Perú y Venezuela comparten un rasgo indeseable de los sistemas políticos. Ambos países han experimentado el desarrollo de los únicos regímenes autoritarios en las últimas dos décadas en América Latina.
El gobierno de Alberto Fujimori abarca toda la década de los noventa. Se inaugura en 1990 a través de la victoria electoral y termina en noviembre de 2000 con la renuncia y el exilio en Japón. En el caso de Venezuela, el gobierno autoritario se inicia también con una victoria electoral. A medida que ha avanzado no ha quedado duda del rechazo del presidente Chávez a toda forma y fondo de una democracia moderna. Su afán continuista es hoy en día su rasgo más notorio.
Los dos gobiernos se nutren de crisis políticas, económicas y sociales. En el ámbito político las victorias electorales de Fujimori y Chávez son producto del deterioro significativo del sistema de partidos. Ante tal decadencia política, ambos líderes construyen movimientos personalistas, dependientes de sus voluntades autoritarias. En el aspecto económico, capitalizan el descontento con los gobiernos precedentes, en términos de la incapacidad para generar bienestar, especialmente en los sectores más pobres de la población. En el aspecto social, ambos liderazgos ofrecen alternativas renovadas ante crisis sistémicas en sus países.
La esencia autoritaria de ambos regímenes no se hace esperar. En el caso de Fujimori la exclusión se ejerce a través del “autogolpe” de 1992, el cual deja sin efecto la institucionalidad democrática peruana y abre el camino para la formalización autoritaria expresada en la Constitución de 1993. El nuevo Congreso fue dominado ampliamente por el sector fujimorista. El predominio del Ejecutivo era pleno, hasta el punto de modificar la composición del Poder Judicial cuando dictó la sentencia contraria a la reelección presidencial.
En nuestro caso, ya es harto conocida la marcha de la imposición autoritaria. También encontramos una Constitución excluyente, y la completa dependencia y subordinación del resto de los poderes públicos a la voluntad suprema del Poder Ejecutivo.
Llegado el momento ambos gobiernos se declararon continuistas. Fanáticos de la reelección.

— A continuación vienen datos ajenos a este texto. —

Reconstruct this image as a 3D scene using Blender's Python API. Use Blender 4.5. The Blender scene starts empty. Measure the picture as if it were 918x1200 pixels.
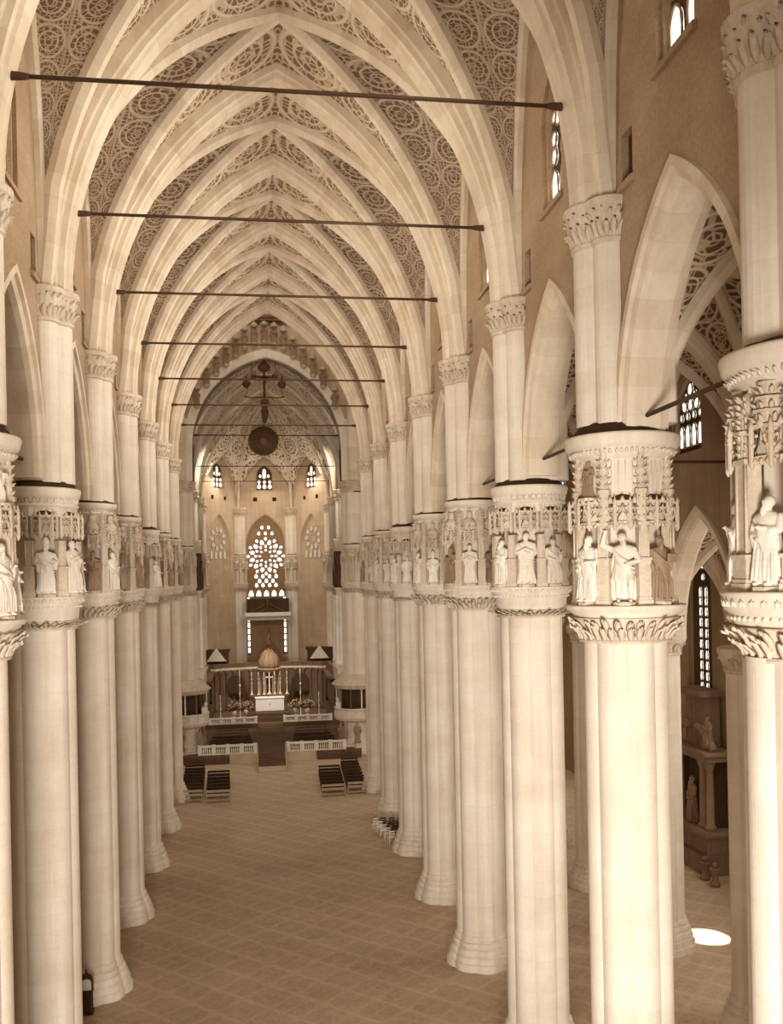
import bpy, bmesh, math, random
from math import sin, cos, pi, sqrt, atan2, radians as R_, log
from mathutils import Vector, Matrix
from mathutils.geometry import tessellate_polygon

random.seed(7)
S = bpy.context.scene
COL = S.collection

# ------------------------------------------------------------------ camera
EYE = Vector((-1.445, 0.0, 19.46))
cam_d = bpy.data.cameras.new('camera')
cam = bpy.data.objects.new('camera', cam_d)
COL.objects.link(cam)
cam_d.sensor_fit = 'VERTICAL'
cam_d.sensor_height = 24.0
cam_d.lens = 24.0 * 1081.56 / 1200.0
cam_d.shift_y = 76.31 / 1200.0
cam_d.clip_end = 600
TH, ROLL = 0.1452, -0.0194
fw = Vector((sin(TH), cos(TH), 0)); rt = Vector((cos(TH), -sin(TH), 0)); up = Vector((0, 0, 1))
m3 = Matrix((rt, up, -fw)).transposed() @ Matrix.Rotation(ROLL, 3, 'Z')
cam.matrix_world = Matrix.Translation(EYE) @ m3.to_4x4()
S.camera = cam

# ------------------------------------------------------------------ world, daylight, exposure
S.view_settings.view_transform = 'Standard'
S.view_settings.look = 'None'
S.view_settings.gamma = 1.0
S.view_settings.use_curve_mapping = False
S.view_settings.exposure = 0.36
w = bpy.data.worlds.new('world'); S.world = w; w.use_nodes = True
bg = w.node_tree.nodes['Background']
bg.inputs['Color'].default_value = (1.0, 0.80, 0.58, 1)
bg.inputs['Strength'].default_value = 0.40


def area_light(name, loc, target, sx, sy, power, color):
    d = bpy.data.lights.new(name, 'AREA'); d.shape = 'RECTANGLE'; d.size = sx; d.size_y = sy
    d.energy = power; d.color = color
    o = bpy.data.objects.new(name, d); COL.objects.link(o); o.location = loc
    o.rotation_euler = (Vector(target) - Vector(loc)).to_track_quat('-Z', 'Y').to_euler()
    return o


# area lamp for daylight assumed to enter by open west doors behind the viewer
key = area_light('assumed_west_door_daylight', (-3, -8, 9), (1.5, 24, 12), 6, 8, 3300, (1.0, 0.95, 0.88))
key.data.spread = R_(75)
# daylight through the tall south aisle windows
for yw_ in (31.3, 40.9, 50.5, 69.7, 79.3):
    area_light('south_window_daylight', (28.3, yw_, 14), (0, yw_ - 4, 4), 3, 10, 700, (1.0, 0.93, 0.82))
# daylight through the nave clerestory windows
for k_ in range(1, 9):
    yw_ = 9.6 * (k_ + .5) - 2.33
    area_light('clerestory_daylight', (8.9, yw_, 34.6), (-8, yw_ + 1, 34.5), 1.8, 4, 470, (1.0, 0.93, 0.82)).data.spread = R_(110)
    if k_ > 2: area_light('clerestory_daylight', (-8.9, yw_, 34.6), (8, yw_ + 1, 35.5), 1.8, 4, 260, (1.0, 0.93, 0.82)).data.spread = R_(110)  # left-hand lamps added to brighten the ribs opposite
# lamps added in transepts, crossing lantern and choir clerestory to brighten the far end
for sx in (-1, 1):
    area_light('added_transept_light', (sx * 27, 93.7, 16), (0, 96, 10), 12, 16, 1000, (1.0, 0.92, 0.8))
    for yw_ in (108, 117.6):
        area_light('added_choir_light', (sx * 8.6, yw_, 34.5), (-sx * 3, 126, 5) if yw_ < 110 else (-sx * 5, 142, 24), 2, 3.5, 450 if yw_ < 110 else 330, (1.0, 0.92, 0.8)).data.spread = R_(44 if yw_ < 110 else 85)
for ax_, ay_ in ((-6.0, 136.0), (0, 139.3), (6.0, 136.0)):
    area_light('added_apse_window_light', (ax_, ay_, 35), (0, 112, 12), 2.2, 3.2, 420, (1.0, 0.92, 0.8))  # lamps added before the upper apse windows to brighten the choir
area_light('added_lantern_light', (0, 93.7, 53), (0, 97, 0), 9, 9, 600, (1.0, 0.92, 0.8))


# spot lamp added inside the aisle to imitate a sun patch on the floor
def sun_patch_spot(name, loc, target, size, power):
    d = bpy.data.lights.new(name, 'SPOT'); d.energy = power; d.spot_size = size; d.spot_blend = .3
    d.shadow_soft_size = .05; d.color = (1, .96, .88)
    o = bpy.data.objects.new(name, d); COL.objects.link(o); o.location = loc
    o.rotation_euler = (Vector(target) - Vector(loc)).to_track_quat('-Z', 'Y').to_euler()
sun_patch_spot('added_sun_patch_lamp', (28.0, 40.5, 15.5), (21.9, 46.2, 0), R_(7.6), 60000)  # added lamp just inside the outer wall, in place of real sun


# ------------------------------------------------------------------ helpers: node maths
class N:
    """a shader socket with arithmetic"""
    nt = None
    def __init__(s, k): s.k = k
    @staticmethod
    def m(op, *a):
        n = N.nt.nodes.new('ShaderNodeMath'); n.operation = op
        for i, x in enumerate(a):
            if isinstance(x, N): N.nt.links.new(x.k, n.inputs[i])
            else: n.inputs[i].default_value = x
        return N(n.outputs[0])
    def __add__(s, o): return N.m('ADD', s, o)
    def __sub__(s, o): return N.m('SUBTRACT', s, o)
    def __mul__(s, o): return N.m('MULTIPLY', s, o)
    def __truediv__(s, o): return N.m('DIVIDE', s, o)
    def __rsub__(s, o): return N.m('SUBTRACT', o, s)
    __radd__ = __add__
    __rmul__ = __mul__
    def fract(s): return N.m('FRACT', s)
    def abs(s): return N.m('ABSOLUTE', s)
    def sqrt(s): return N.m('SQRT', s)
    def sin(s): return N.m('SINE', s)
    def min(s, o): return N.m('MINIMUM', s, o)
    def max(s, o): return N.m('MAXIMUM', s, o)
    def step(s, a, b):      # 0 below a .. 1 above b
        n = N.nt.nodes.new('ShaderNodeMapRange'); n.interpolation_type = 'SMOOTHSTEP'
        N.nt.links.new(s.k, n.inputs['Value'])
        n.inputs['From Min'].default_value = min(a, b); n.inputs['From Max'].default_value = max(a, b)
        if a > b: n.inputs['To Min'].default_value = 1; n.inputs['To Max'].default_value = 0
        return N(n.outputs[0])


def new_mat(name, rough=.85):
    m = bpy.data.materials.new(name); m.use_nodes = True
    N.nt = m.node_tree
    b = N.nt.nodes['Principled BSDF']
    b.inputs['Roughness'].default_value = rough
    b.inputs['Specular IOR Level'].default_value = .15
    return m, b


def vec_in(x, y, z=0.0):
    n = N.nt.nodes.new('ShaderNodeCombineXYZ')
    for i, v in enumerate((x, y, z)):
        if isinstance(v, N): N.nt.links.new(v.k, n.inputs[i])
        else: n.inputs[i].default_value = v
    return n.outputs[0]


def position():
    g = N.nt.nodes.new('ShaderNodeNewGeometry')
    s = N.nt.nodes.new('ShaderNodeSeparateXYZ'); N.nt.links.new(g.outputs['Position'], s.inputs[0])
    return g.outputs['Position'], [N(s.outputs[i]) for i in range(3)]


def uvs():
    t = N.nt.nodes.new('ShaderNodeUVMap'); t.uv_map = 'UVMap'
    s = N.nt.nodes.new('ShaderNodeSeparateXYZ'); N.nt.links.new(t.outputs[0], s.inputs[0])
    return N(s.outputs[0]), N(s.outputs[1])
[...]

Fujimori decide optar por el tercer período en 2000. Ha quedado claro que las condiciones electorales de la primera vuelta de ese año se caracterizaron por el uso masivo de los recursos públicos a favor de la candidatura de Fujimori, por la presión sobre los medios de comunicación para impedir propaganda de otros candidatos, por los obstáculos a la participación política de la oposición, hasta cometer irregularidades en el software electoral, así como la adulteración de firmas y votos.
El caso de Perú ilustra que los gobiernos autoritarios tienen mucho que perder si las elecciones son limpias y transparentes. Ante el riesgo de que se exprese con nitidez la voluntad popular, están dispuestos a preservar el control de las diferentes fases del proceso electoral, así como a restringir la participación amplia de los sectores opositores. En la Venezuela actual ya tenemos suficientes evidencias de la inequidad en el financiamiento de los partidos políticos, así como el abuso de los medios de comunicación por parte del gobierno.
El derrumbe de Fujimori fue posible, en gran medida, por la existencia de la segunda vuelta. Ante las múltiples evidencias de irregularidades y la dificultad para declarar con claridad un ganador, el candidato Toledo decidió retirarse y forzar el final de la crisis política. Fujimori “ganó” la elección, pero perdió el poder dos meses más tarde.
La alianza democrática venezolana debería tomar en cuenta estas lecciones. La experiencia de Perú indica que es posible derrotar a los autoritarismos con opciones electorales. La inexistencia de la doble vuelta en Venezuela obliga a acordar de la manera más estricta las condiciones electorales. De lo contrario, estaremos abriendo la puerta a la prolongación autoritaria en Venezuela.